--- Begin ---
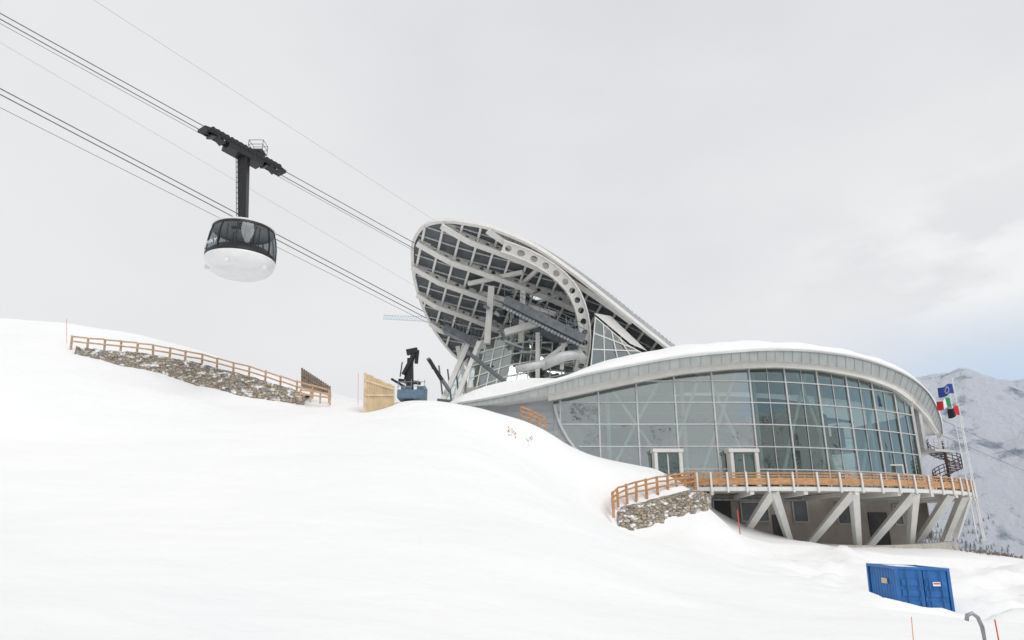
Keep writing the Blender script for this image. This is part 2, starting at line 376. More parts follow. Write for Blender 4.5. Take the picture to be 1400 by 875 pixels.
ab=M(); ab.path([a.lerp(b,.45)+Vector((0,0,-.12)) for a,b in zip(el,gt3)][28::2],.35,.5); ab.make("arch_beam",WHITE,B)
ctr=Vector((19,82,18.0))
back=[Vector(p) for p in smooth_tab([tuple(eu[-1]),(46,84,10.5),(40,96,12),(22,102,13),(4,94,12.5),(-5,78,11.5),(-7,66,10.6),tuple(eu[0])],70)][1:-1]
loop=eu+back; RR=[]
for fr,fz,up in ((0,0,0),(-.004,0,.12),(.0,0,.3),(.03,.12,.42),(.09,.3,.45),(.17,.47,.45),(.27,.62,.45),(.45,.8,.4),(.7,.95,.3),(.95,1,.3)):
    row=[]
    for i,p in enumerate(loop):
        tt=min(1,i/75) if i<len(eu) else .6
        tt=tt*tt*(3-2*tt); damp=.12+.88*tt
        if fr>.5: damp=max(damp,.5)
        q=p.lerp(ctr,fr); q.z=p.z+(ctr.z-p.z)*fz*damp+up*(.6+.5*tt)*(1+.45*noise.noise(Vector((p.x*.35,p.y*.35,5))))+.12*noise.noise(Vector((p.x*.2,p.y*.2+fr*20,0)))*(1 if fr>0 else .3); row.append(q)
    RR.append(row)
rs=M(); rs.rings(RR,True); rs.make("roof_snow",SNOW,B,smooth=True)
cl=M(); low=[];hi=[]
for a in np.linspace(0,9,40): low.append(P3(a,1.5,.02)); hi.append(P3(a,zbot(a),.02))
cl.rings([low,hi])
L0=[(-4.6,58.6,10.2),(-3.2,59.4,10.7),(-1.5,59.9,11.2),(0.5,60,11.7),(2.2,60,12.1),(3.66,60,12.6)]
up=[W(uu(x,y,z),interp(GT,uu(x,y,z))-3,y) for x,y,z in L0]
cl.rings([[Vector((x,y,4)) for x,y,z in L0],up])
cl.make("metal_cladding",CLAD,B)
cs=M()
for k,z in enumerate(np.arange(5,13,.55)):
    pts_=[Vector((p[0],p[1]-.02,z)) for p,q in zip(L0,up) if q.z>z]
    if len(pts_)>1: cs.path(pts_,.04,.03)
    pts_=[P3(a,z,.04) for a in np.linspace(0,9,30) if zbot(a)>z]
    if len(pts_)>1: cs.path(pts_,.04,.03)
cs.make("cladding_joints",SEAM,B)
dr=M(); dg=M()
for ud in (914,1018):
    x=(ud-700)/FPX*(59*CP+4.5*SP); y=59.2
    for dx in(-1.05,1.05): dr.box((x+dx,y,4.65),.28,1.2,3.3)
    dr.box((x,y,6.35),2.6,1.3,.3); dr.box((x,y-.3,4.5),.1,.1,3.2)
    dg.box((x,y-.25,4.65),1.9,.04,3.1)
x=(1224-700)/FPX*(65*CP+4.5*SP)
dr.box((x-.6,64.6,4.3),.14,.2,2.6); dr.box((x+.6,64.6,4.3),.14,.2,2.6); dr.box((x,64.6,5.65),1.34,.2,.14)
dr.make("door_frames",WHITE,B,bevel=.03); dg.make("door_glass",GLD,B)
rw=M(); e=P3(SL,0)
rwp=[e,e+Vector((1.0,1.6,0)),e+Vector((1.6,5,0)),e+Vector((0,12,0))]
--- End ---
◆ **Exercise**
From the listing, extract all text exactly as given and drop any picture.

◆ **Answer to the exercise**
Keep writing the Blender script for this image. This is part 2, starting at line 376. More parts follow. Write for Blender 4.5. Take the picture to be 1400 by 875 pixels.
ab=M(); ab.path([a.lerp(b,.45)+Vector((0,0,-.12)) for a,b in zip(el,gt3)][28::2],.35,.5); ab.make("arch_beam",WHITE,B)
ctr=Vector((19,82,18.0))
back=[Vector(p) for p in smooth_tab([tuple(eu[-1]),(46,84,10.5),(40,96,12),(22,102,13),(4,94,12.5),(-5,78,11.5),(-7,66,10.6),tuple(eu[0])],70)][1:-1]
loop=eu+back; RR=[]
for fr,fz,up in ((0,0,0),(-.004,0,.12),(.0,0,.3),(.03,.12,.42),(.09,.3,.45),(.17,.47,.45),(.27,.62,.45),(.45,.8,.4),(.7,.95,.3),(.95,1,.3)):
    row=[]
    for i,p in enumerate(loop):
        tt=min(1,i/75) if i<len(eu) else .6
        tt=tt*tt*(3-2*tt); damp=.12+.88*tt
        if fr>.5: damp=max(damp,.5)
        q=p.lerp(ctr,fr); q.z=p.z+(ctr.z-p.z)*fz*damp+up*(.6+.5*tt)*(1+.45*noise.noise(Vector((p.x*.35,p.y*.35,5))))+.12*noise.noise(Vector((p.x*.2,p.y*.2+fr*20,0)))*(1 if fr>0 else .3); row.append(q)
    RR.append(row)
rs=M(); rs.rings(RR,True); rs.make("roof_snow",SNOW,B,smooth=True)
cl=M(); low=[];hi=[]
for a in np.linspace(0,9,40): low.append(P3(a,1.5,.02)); hi.append(P3(a,zbot(a),.02))
cl.rings([low,hi])
L0=[(-4.6,58.6,10.2),(-3.2,59.4,10.7),(-1.5,59.9,11.2),(0.5,60,11.7),(2.2,60,12.1),(3.66,60,12.6)]
up=[W(uu(x,y,z),interp(GT,uu(x,y,z))-3,y) for x,y,z in L0]
cl.rings([[Vector((x,y,4)) for x,y,z in L0],up])
cl.make("metal_cladding",CLAD,B)
cs=M()
for k,z in enumerate(np.arange(5,13,.55)):
    pts_=[Vector((p[0],p[1]-.02,z)) for p,q in zip(L0,up) if q.z>z]
    if len(pts_)>1: cs.path(pts_,.04,.03)
    pts_=[P3(a,z,.04) for a in np.linspace(0,9,30) if zbot(a)>z]
    if len(pts_)>1: cs.path(pts_,.04,.03)
cs.make("cladding_joints",SEAM,B)
dr=M(); dg=M()
for ud in (914,1018):
    x=(ud-700)/FPX*(59*CP+4.5*SP); y=59.2
    for dx in(-1.05,1.05): dr.box((x+dx,y,4.65),.28,1.2,3.3)
    dr.box((x,y,6.35),2.6,1.3,.3); dr.box((x,y-.3,4.5),.1,.1,3.2)
    dg.box((x,y-.25,4.65),1.9,.04,3.1)
x=(1224-700)/FPX*(65*CP+4.5*SP)
dr.box((x-.6,64.6,4.3),.14,.2,2.6); dr.box((x+.6,64.6,4.3),.14,.2,2.6); dr.box((x,64.6,5.65),1.34,.2,.14)
dr.make("door_frames",WHITE,B,bevel=.03); dg.make("door_glass",GLD,B)
rw=M(); e=P3(SL,0)
rwp=[e,e+Vector((1.0,1.6,0)),e+Vector((1.6,5,0)),e+Vector((0,12,0))]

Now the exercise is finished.